Extract each line of the data and write it out again exactly.

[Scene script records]
— begin —

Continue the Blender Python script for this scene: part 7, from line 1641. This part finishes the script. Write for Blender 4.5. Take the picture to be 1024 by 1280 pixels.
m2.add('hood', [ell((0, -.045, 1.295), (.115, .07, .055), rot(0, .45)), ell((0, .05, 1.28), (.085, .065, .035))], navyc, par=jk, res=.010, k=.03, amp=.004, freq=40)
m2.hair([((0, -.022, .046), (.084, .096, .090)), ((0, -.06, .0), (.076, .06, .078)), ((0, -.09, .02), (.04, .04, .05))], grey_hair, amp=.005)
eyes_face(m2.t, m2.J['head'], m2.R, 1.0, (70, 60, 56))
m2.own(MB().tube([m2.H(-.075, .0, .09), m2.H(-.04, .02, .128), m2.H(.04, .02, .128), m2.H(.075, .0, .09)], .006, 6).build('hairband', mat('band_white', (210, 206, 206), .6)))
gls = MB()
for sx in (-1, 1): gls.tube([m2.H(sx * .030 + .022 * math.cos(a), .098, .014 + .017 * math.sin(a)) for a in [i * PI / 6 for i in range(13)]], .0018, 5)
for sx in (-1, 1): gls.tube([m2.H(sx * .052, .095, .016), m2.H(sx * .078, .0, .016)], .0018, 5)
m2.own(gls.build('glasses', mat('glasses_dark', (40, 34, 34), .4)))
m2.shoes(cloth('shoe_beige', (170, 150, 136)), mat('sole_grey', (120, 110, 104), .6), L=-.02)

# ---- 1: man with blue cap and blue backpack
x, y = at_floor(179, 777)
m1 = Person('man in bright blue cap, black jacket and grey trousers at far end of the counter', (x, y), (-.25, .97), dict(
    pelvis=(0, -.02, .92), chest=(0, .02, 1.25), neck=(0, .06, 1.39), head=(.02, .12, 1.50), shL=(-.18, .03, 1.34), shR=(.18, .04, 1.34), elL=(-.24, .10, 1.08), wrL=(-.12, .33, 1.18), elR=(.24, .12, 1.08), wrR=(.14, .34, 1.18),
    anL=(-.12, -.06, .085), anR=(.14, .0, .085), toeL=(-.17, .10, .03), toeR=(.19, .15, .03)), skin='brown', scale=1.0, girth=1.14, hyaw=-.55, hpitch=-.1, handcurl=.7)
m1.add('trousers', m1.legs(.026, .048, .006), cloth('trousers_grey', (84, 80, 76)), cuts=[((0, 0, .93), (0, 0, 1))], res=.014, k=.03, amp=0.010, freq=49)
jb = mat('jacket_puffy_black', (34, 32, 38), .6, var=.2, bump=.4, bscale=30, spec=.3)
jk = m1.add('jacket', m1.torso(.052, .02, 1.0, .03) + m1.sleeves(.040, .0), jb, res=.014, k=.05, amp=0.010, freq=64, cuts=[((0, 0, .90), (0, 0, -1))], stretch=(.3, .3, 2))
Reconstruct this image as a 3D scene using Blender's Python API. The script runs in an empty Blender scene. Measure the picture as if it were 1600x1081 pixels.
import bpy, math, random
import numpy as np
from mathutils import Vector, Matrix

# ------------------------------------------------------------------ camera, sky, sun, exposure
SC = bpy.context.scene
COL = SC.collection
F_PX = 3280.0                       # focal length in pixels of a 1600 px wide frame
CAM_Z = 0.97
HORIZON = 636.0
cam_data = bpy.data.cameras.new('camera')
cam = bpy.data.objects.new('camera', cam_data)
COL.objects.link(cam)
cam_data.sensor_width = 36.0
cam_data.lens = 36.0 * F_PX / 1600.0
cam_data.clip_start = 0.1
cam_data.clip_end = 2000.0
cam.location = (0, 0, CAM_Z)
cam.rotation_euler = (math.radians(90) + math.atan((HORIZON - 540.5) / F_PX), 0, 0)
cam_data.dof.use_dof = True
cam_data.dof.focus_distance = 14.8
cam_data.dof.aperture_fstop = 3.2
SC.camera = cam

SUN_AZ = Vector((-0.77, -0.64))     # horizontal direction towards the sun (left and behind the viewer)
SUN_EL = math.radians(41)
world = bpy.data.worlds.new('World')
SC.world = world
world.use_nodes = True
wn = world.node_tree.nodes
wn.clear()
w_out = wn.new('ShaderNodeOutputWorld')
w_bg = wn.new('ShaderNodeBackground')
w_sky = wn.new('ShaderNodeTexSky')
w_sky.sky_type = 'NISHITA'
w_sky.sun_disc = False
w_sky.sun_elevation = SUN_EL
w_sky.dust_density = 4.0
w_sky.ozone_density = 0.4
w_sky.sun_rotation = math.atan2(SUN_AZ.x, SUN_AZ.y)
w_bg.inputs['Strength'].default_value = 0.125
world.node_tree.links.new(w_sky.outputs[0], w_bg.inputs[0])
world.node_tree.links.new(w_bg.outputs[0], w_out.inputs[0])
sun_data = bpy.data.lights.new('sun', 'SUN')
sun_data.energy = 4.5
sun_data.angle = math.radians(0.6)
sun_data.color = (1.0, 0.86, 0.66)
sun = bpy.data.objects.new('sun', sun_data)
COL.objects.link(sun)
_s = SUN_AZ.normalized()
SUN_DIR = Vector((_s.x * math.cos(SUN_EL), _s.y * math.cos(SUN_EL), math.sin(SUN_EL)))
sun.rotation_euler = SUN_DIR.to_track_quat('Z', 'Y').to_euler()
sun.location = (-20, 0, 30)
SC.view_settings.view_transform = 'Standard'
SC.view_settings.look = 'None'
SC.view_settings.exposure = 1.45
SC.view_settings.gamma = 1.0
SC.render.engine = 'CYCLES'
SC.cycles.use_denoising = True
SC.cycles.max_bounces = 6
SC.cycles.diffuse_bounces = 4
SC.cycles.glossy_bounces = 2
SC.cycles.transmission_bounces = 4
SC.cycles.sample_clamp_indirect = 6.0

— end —

▸ Correct output:
Continue the Blender Python script for this scene: part 7, from line 1641. This part finishes the script. Write for Blender 4.5. Take the picture to be 1024 by 1280 pixels.
m2.add('hood', [ell((0, -.045, 1.295), (.115, .07, .055), rot(0, .45)), ell((0, .05, 1.28), (.085, .065, .035))], navyc, par=jk, res=.010, k=.03, amp=.004, freq=40)
m2.hair([((0, -.022, .046), (.084, .096, .090)), ((0, -.06, .0), (.076, .06, .078)), ((0, -.09, .02), (.04, .04, .05))], grey_hair, amp=.005)
eyes_face(m2.t, m2.J['head'], m2.R, 1.0, (70, 60, 56))
m2.own(MB().tube([m2.H(-.075, .0, .09), m2.H(-.04, .02, .128), m2.H(.04, .02, .128), m2.H(.075, .0, .09)], .006, 6).build('hairband', mat('band_white', (210, 206, 206), .6)))
gls = MB()
for sx in (-1, 1): gls.tube([m2.H(sx * .030 + .022 * math.cos(a), .098, .014 + .017 * math.sin(a)) for a in [i * PI / 6 for i in range(13)]], .0018, 5)
for sx in (-1, 1): gls.tube([m2.H(sx * .052, .095, .016), m2.H(sx * .078, .0, .016)], .0018, 5)
m2.own(gls.build('glasses', mat('glasses_dark', (40, 34, 34), .4)))
m2.shoes(cloth('shoe_beige', (170, 150, 136)), mat('sole_grey', (120, 110, 104), .6), L=-.02)

# ---- 1: man with blue cap and blue backpack
x, y = at_floor(179, 777)
m1 = Person('man in bright blue cap, black jacket and grey trousers at far end of the counter', (x, y), (-.25, .97), dict(
    pelvis=(0, -.02, .92), chest=(0, .02, 1.25), neck=(0, .06, 1.39), head=(.02, .12, 1.50), shL=(-.18, .03, 1.34), shR=(.18, .04, 1.34), elL=(-.24, .10, 1.08), wrL=(-.12, .33, 1.18), elR=(.24, .12, 1.08), wrR=(.14, .34, 1.18),
    anL=(-.12, -.06, .085), anR=(.14, .0, .085), toeL=(-.17, .10, .03), toeR=(.19, .15, .03)), skin='brown', scale=1.0, girth=1.14, hyaw=-.55, hpitch=-.1, handcurl=.7)
m1.add('trousers', m1.legs(.026, .048, .006), cloth('trousers_grey', (84, 80, 76)), cuts=[((0, 0, .93), (0, 0, 1))], res=.014, k=.03, amp=0.010, freq=49)
jb = mat('jacket_puffy_black', (34, 32, 38), .6, var=.2, bump=.4, bscale=30, spec=.3)
jk = m1.add('jacket', m1.torso(.052, .02, 1.0, .03) + m1.sleeves(.040, .0), jb, res=.014, k=.05, amp=0.010, freq=64, cuts=[((0, 0, .90), (0, 0, -1))], stretch=(.3, .3, 2))
Reconstruct this image as a 3D scene using Blender's Python API. The script runs in an empty Blender scene. Measure the picture as if it were 1600x1081 pixels.
import bpy, math, random
import numpy as np
from mathutils import Vector, Matrix

# ------------------------------------------------------------------ camera, sky, sun, exposure
SC = bpy.context.scene
COL = SC.collection
F_PX = 3280.0                       # focal length in pixels of a 1600 px wide frame
CAM_Z = 0.97
HORIZON = 636.0
cam_data = bpy.data.cameras.new('camera')
cam = bpy.data.objects.new('camera', cam_data)
COL.objects.link(cam)
cam_data.sensor_width = 36.0
cam_data.lens = 36.0 * F_PX / 1600.0
cam_data.clip_start = 0.1
cam_data.clip_end = 2000.0
cam.location = (0, 0, CAM_Z)
cam.rotation_euler = (math.radians(90) + math.atan((HORIZON - 540.5) / F_PX), 0, 0)
cam_data.dof.use_dof = True
cam_data.dof.focus_distance = 14.8
cam_data.dof.aperture_fstop = 3.2
SC.camera = cam

SUN_AZ = Vector((-0.77, -0.64))     # horizontal direction towards the sun (left and behind the viewer)
SUN_EL = math.radians(41)
world = bpy.data.worlds.new('World')
SC.world = world
world.use_nodes = True
wn = world.node_tree.nodes
wn.clear()
w_out = wn.new('ShaderNodeOutputWorld')
w_bg = wn.new('ShaderNodeBackground')
w_sky = wn.new('ShaderNodeTexSky')
w_sky.sky_type = 'NISHITA'
w_sky.sun_disc = False
w_sky.sun_elevation = SUN_EL
w_sky.dust_density = 4.0
w_sky.ozone_density = 0.4
w_sky.sun_rotation = math.atan2(SUN_AZ.x, SUN_AZ.y)
w_bg.inputs['Strength'].default_value = 0.125
world.node_tree.links.new(w_sky.outputs[0], w_bg.inputs[0])
world.node_tree.links.new(w_bg.outputs[0], w_out.inputs[0])
sun_data = bpy.data.lights.new('sun', 'SUN')
sun_data.energy = 4.5
sun_data.angle = math.radians(0.6)
sun_data.color = (1.0, 0.86, 0.66)
sun = bpy.data.objects.new('sun', sun_data)
COL.objects.link(sun)
_s = SUN_AZ.normalized()
SUN_DIR = Vector((_s.x * math.cos(SUN_EL), _s.y * math.cos(SUN_EL), math.sin(SUN_EL)))
sun.rotation_euler = SUN_DIR.to_track_quat('Z', 'Y').to_euler()
sun.location = (-20, 0, 30)
SC.view_settings.view_transform = 'Standard'
SC.view_settings.look = 'None'
SC.view_settings.exposure = 1.45
SC.view_settings.gamma = 1.0
SC.render.engine = 'CYCLES'
SC.cycles.use_denoising = True
SC.cycles.max_bounces = 6
SC.cycles.diffuse_bounces = 4
SC.cycles.glossy_bounces = 2
SC.cycles.transmission_bounces = 4
SC.cycles.sample_clamp_indirect = 6.0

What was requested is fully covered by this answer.